* THE REQUEST *
Retype each line exactly. Skip images.

* MATERIAL FOR THIS EXERCISE *
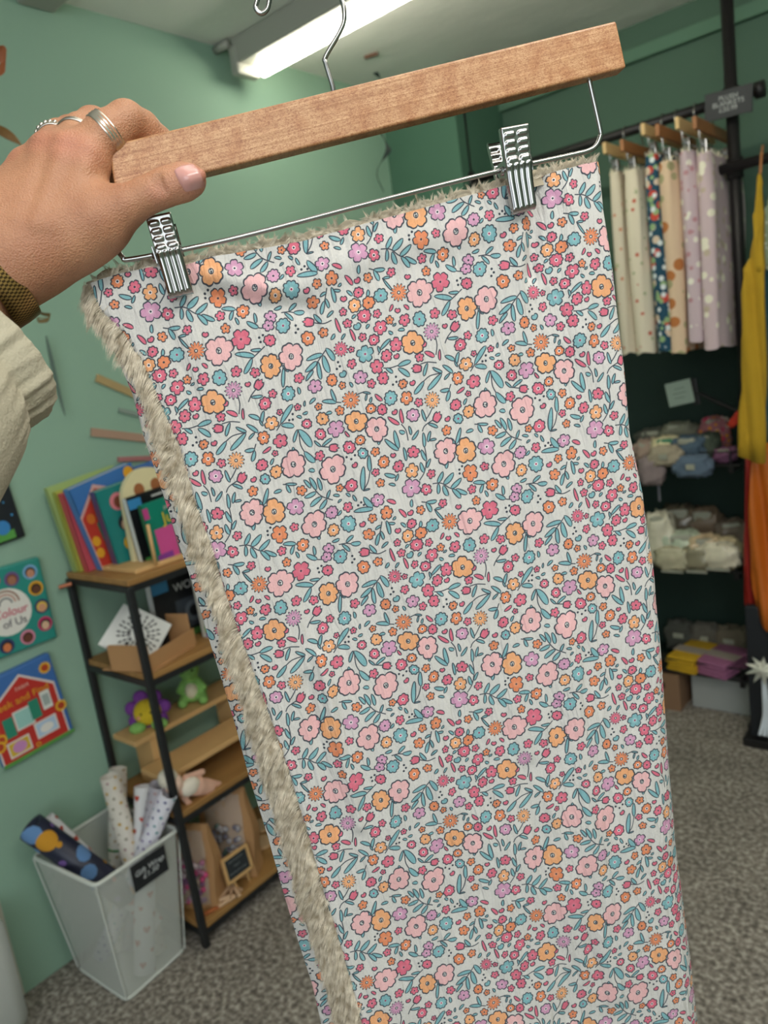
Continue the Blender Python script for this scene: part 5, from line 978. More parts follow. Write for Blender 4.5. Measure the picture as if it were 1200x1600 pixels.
for i in range(9):
    t = i / 8; P = [tuple(np.array(bots[k]) * (1 - t) + np.array(tops[k]) * t) for k in range(4)]; G.append(rc(P, 0.004 + (HB - 0.004) * t))
mb = MB().grid(np.array(G), wrap=True); me = bpy.data.meshes.new('mesh_wall'); me.from_pydata(mb.v, [], mb.f); me.materials.append(bn); ul = me.uv_layers.new(name='UVMap')
per = np.r_[0, np.cumsum([(Vector(G[8][k + 1]) - Vector(G[8][k])).length for k in range(23)])]
for pl in me.polygons:
    for li_ in pl.loop_indices:
        vi = me.loops[li_].vertex_index; k = vi % 24; uu_ = per[k] if not (k == 0 and any(me.loops[q].vertex_index % 24 == 23 for q in pl.loop_indices)) else per[23] + 0.2
        ul.data[li_].uv = (uu_ * 8, me.vertices[vi].co.z * 8)
link('mesh_wall', me, BN, smooth=True)
whm = mat('d9dcd5', 0.35, var=0.02)
MB().tube([V3(p) for p in G[8]], 0.0055, 10, closed=True).build('rim', whm, BN, smooth=True)
MB().tube([V3(p) for p in G[0]], 0.004, 8, closed=True).build('base_rim', whm, BN, smooth=True)
for k in range(4): MB().tube([V3((*bots[k], 0.006)) * 1.0, V3((*tops[k], HB - 0.004))], 0.0022, 6).build('corner_wire', whm, BN)
MB().poly([(p.x, p.y) for p in (V3(q) for q in G[0])], 0.002, Matrix.Translation((0, 0, 0.004)), whm).build('base', None, BN)
def rollpaper(lab, top, bot, r, base, spots, kind='dot', band=None):
    a = V3(bot); b_ = V3(top); ax_ = (b_ - a).normalized(); o = thing('gift_wrap_roll', lab, 'gift wrap roll', a, 'gift wrap rolls in the mesh bin')
    L_ = (b_ - a).length; e1 = ax_.orthogonal().normalized(); e2 = ax_.cross(e1); prof = [(0, r), (L_, r), (L_, r * 0.86), (L_ - 0.06, r * 0.84)]
    G = [[a + ax_ * z + (e1 * math.cos(2 * PI * k / 22) + e2 * math.sin(2 * PI * k / 22)) * q for k in range(22)] for z, q in prof]
    MB().grid(np.array(G), wrap=True).build('paper', mat(base, 0.4, var=0.03), o, smooth=True)
    rr_ = random.Random(len(lab)); m = MB(); n_ = {'heart': 44, 'dot': 150, 'planet': 24}[kind]
    for k in range(n_):
        z = L_ * (k + 0.5) / n_; an = k * 2.399; c = a + ax_ * z + (e1 * math.cos(an) + e2 * math.sin(an)) * r; nrm = (c - a - ax_ * z).normalized(); s = {'heart': 0.0085, 'dot': 0.004, 'planet': rr_.choice((0.006, 0.009, 0.022))}[kind] * rr_.uniform(0.8, 1.2)
        if kind == 'heart': pts = [(0, -1), (0.95, 0.1), (0.75, 0.75), (0.3, 0.8), (0, 0.4), (-0.3, 0.8), (-0.75, 0.75), (-0.95, 0.1)]
        else: pts = circle(0, 0, 1, 1, 10)
        hx = rr_.choice(spots); t1 = ax_.cross(nrm)
        # wrap the mark round the roll
        n2_ = len(pts); V = [a + ax_ * z + nrm * (r + 0.0006)]
        for f_ in (0.34, 0.67, 1.0):
            for x, y in pts:
                th = x * s * f_ / r; V.append(a + ax_ * (z + y * s * f_) + (nrm * math.cos(th) + t1 * math.sin(th)) * (r + 0.0008))
        Fq = [(0, 1 + i, 1 + (i + 1) % n2_) for i in range(n2_)] + [(1 + k2 * n2_ + i, 1 + (k2 + 1) * n2_ + i, 1 + (k2 + 1) * n2_ + (i + 1) % n2_, 1 + k2 * n2_ + (i + 1) % n2_) for k2 in (0, 1) for i in range(n2_)]
        m.add(V, Fq, mat(hx, 0.45, var=0))
    if kind == 'planet':
        vd = (V3(EYE) - b_).normalized(); vd = (vd - ax_ * vd.dot(ax_)).normalized(); t1 = ax_.cross(vd); pts = circle(0, 0, 1, 1, 18); V = []
        for f_ in (0.02, 0.4, 0.7, 1.0):
            for x, y in pts: th = x * 0.026 * f_ / r - 0.15; V.append(a + ax_ * (L_ - 0.045 + y * 0.026 * f_) + (vd * math.cos(th) + t1 * math.sin(th)) * (r + 0.0014))
        m.add(V, [(k2 * 18 + i, (k2 + 1) * 18 + i, (k2 + 1) * 18 + (i + 1) % 18, k2 * 18 + (i + 1) % 18) for k2 in (0, 1, 2) for i in range(18)], mat('d99a2c', 0.45, var=0))
    m.build('printed_marks', None, o, None, 'stuff')
    if band: MB().tube([a + ax_ * L_ * 0.55, a + ax_ * (L_ * 0.55 + 0.006)], r + 0.001, 22).build('band', mat(band, 0.4), o, smooth=True)
    return o
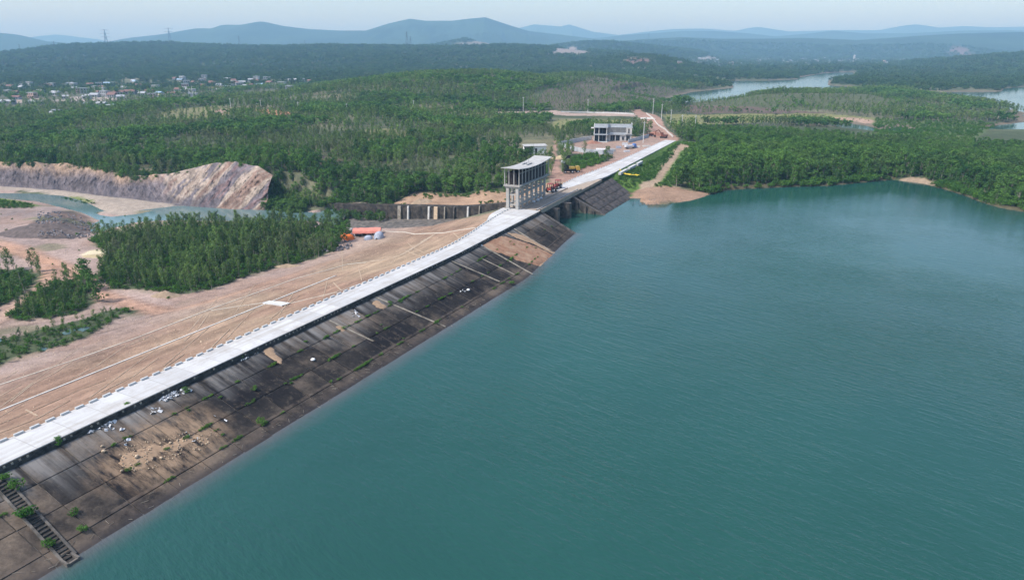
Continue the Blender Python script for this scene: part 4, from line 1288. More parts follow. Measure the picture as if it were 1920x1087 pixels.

* EXERCISE OUTPUT *
Continue the Blender Python script for this scene: part 5, from line 978. More parts follow. Write for Blender 4.5. Measure the picture as if it were 1200x1600 pixels.
for i in range(9):
    t = i / 8; P = [tuple(np.array(bots[k]) * (1 - t) + np.array(tops[k]) * t) for k in range(4)]; G.append(rc(P, 0.004 + (HB - 0.004) * t))
mb = MB().grid(np.array(G), wrap=True); me = bpy.data.meshes.new('mesh_wall'); me.from_pydata(mb.v, [], mb.f); me.materials.append(bn); ul = me.uv_layers.new(name='UVMap')
per = np.r_[0, np.cumsum([(Vector(G[8][k + 1]) - Vector(G[8][k])).length for k in range(23)])]
for pl in me.polygons:
    for li_ in pl.loop_indices:
        vi = me.loops[li_].vertex_index; k = vi % 24; uu_ = per[k] if not (k == 0 and any(me.loops[q].vertex_index % 24 == 23 for q in pl.loop_indices)) else per[23] + 0.2
        ul.data[li_].uv = (uu_ * 8, me.vertices[vi].co.z * 8)
link('mesh_wall', me, BN, smooth=True)
whm = mat('d9dcd5', 0.35, var=0.02)
MB().tube([V3(p) for p in G[8]], 0.0055, 10, closed=True).build('rim', whm, BN, smooth=True)
MB().tube([V3(p) for p in G[0]], 0.004, 8, closed=True).build('base_rim', whm, BN, smooth=True)
for k in range(4): MB().tube([V3((*bots[k], 0.006)) * 1.0, V3((*tops[k], HB - 0.004))], 0.0022, 6).build('corner_wire', whm, BN)
MB().poly([(p.x, p.y) for p in (V3(q) for q in G[0])], 0.002, Matrix.Translation((0, 0, 0.004)), whm).build('base', None, BN)
def rollpaper(lab, top, bot, r, base, spots, kind='dot', band=None):
    a = V3(bot); b_ = V3(top); ax_ = (b_ - a).normalized(); o = thing('gift_wrap_roll', lab, 'gift wrap roll', a, 'gift wrap rolls in the mesh bin')
    L_ = (b_ - a).length; e1 = ax_.orthogonal().normalized(); e2 = ax_.cross(e1); prof = [(0, r), (L_, r), (L_, r * 0.86), (L_ - 0.06, r * 0.84)]
    G = [[a + ax_ * z + (e1 * math.cos(2 * PI * k / 22) + e2 * math.sin(2 * PI * k / 22)) * q for k in range(22)] for z, q in prof]
    MB().grid(np.array(G), wrap=True).build('paper', mat(base, 0.4, var=0.03), o, smooth=True)
    rr_ = random.Random(len(lab)); m = MB(); n_ = {'heart': 44, 'dot': 150, 'planet': 24}[kind]
    for k in range(n_):
        z = L_ * (k + 0.5) / n_; an = k * 2.399; c = a + ax_ * z + (e1 * math.cos(an) + e2 * math.sin(an)) * r; nrm = (c - a - ax_ * z).normalized(); s = {'heart': 0.0085, 'dot': 0.004, 'planet': rr_.choice((0.006, 0.009, 0.022))}[kind] * rr_.uniform(0.8, 1.2)
        if kind == 'heart': pts = [(0, -1), (0.95, 0.1), (0.75, 0.75), (0.3, 0.8), (0, 0.4), (-0.3, 0.8), (-0.75, 0.75), (-0.95, 0.1)]
        else: pts = circle(0, 0, 1, 1, 10)
        hx = rr_.choice(spots); t1 = ax_.cross(nrm)
        # wrap the mark round the roll
        n2_ = len(pts); V = [a + ax_ * z + nrm * (r + 0.0006)]
        for f_ in (0.34, 0.67, 1.0):
            for x, y in pts:
                th = x * s * f_ / r; V.append(a + ax_ * (z + y * s * f_) + (nrm * math.cos(th) + t1 * math.sin(th)) * (r + 0.0008))
        Fq = [(0, 1 + i, 1 + (i + 1) % n2_) for i in range(n2_)] + [(1 + k2 * n2_ + i, 1 + (k2 + 1) * n2_ + i, 1 + (k2 + 1) * n2_ + (i + 1) % n2_, 1 + k2 * n2_ + (i + 1) % n2_) for k2 in (0, 1) for i in range(n2_)]
        m.add(V, Fq, mat(hx, 0.45, var=0))
    if kind == 'planet':
        vd = (V3(EYE) - b_).normalized(); vd = (vd - ax_ * vd.dot(ax_)).normalized(); t1 = ax_.cross(vd); pts = circle(0, 0, 1, 1, 18); V = []
        for f_ in (0.02, 0.4, 0.7, 1.0):
            for x, y in pts: th = x * 0.026 * f_ / r - 0.15; V.append(a + ax_ * (L_ - 0.045 + y * 0.026 * f_) + (vd * math.cos(th) + t1 * math.sin(th)) * (r + 0.0014))
        m.add(V, [(k2 * 18 + i, (k2 + 1) * 18 + i, (k2 + 1) * 18 + (i + 1) % 18, k2 * 18 + (i + 1) % 18) for k2 in (0, 1, 2) for i in range(18)], mat('d99a2c', 0.45, var=0))
    m.build('printed_marks', None, o, None, 'stuff')
    if band: MB().tube([a + ax_ * L_ * 0.55, a + ax_ * (L_ * 0.55 + 0.006)], r + 0.001, 22).build('band', mat(band, 0.4), o, smooth=True)
    return o
Continue the Blender Python script for this scene: part 4, from line 1288. More parts follow. Measure the picture as if it were 1920x1087 pixels.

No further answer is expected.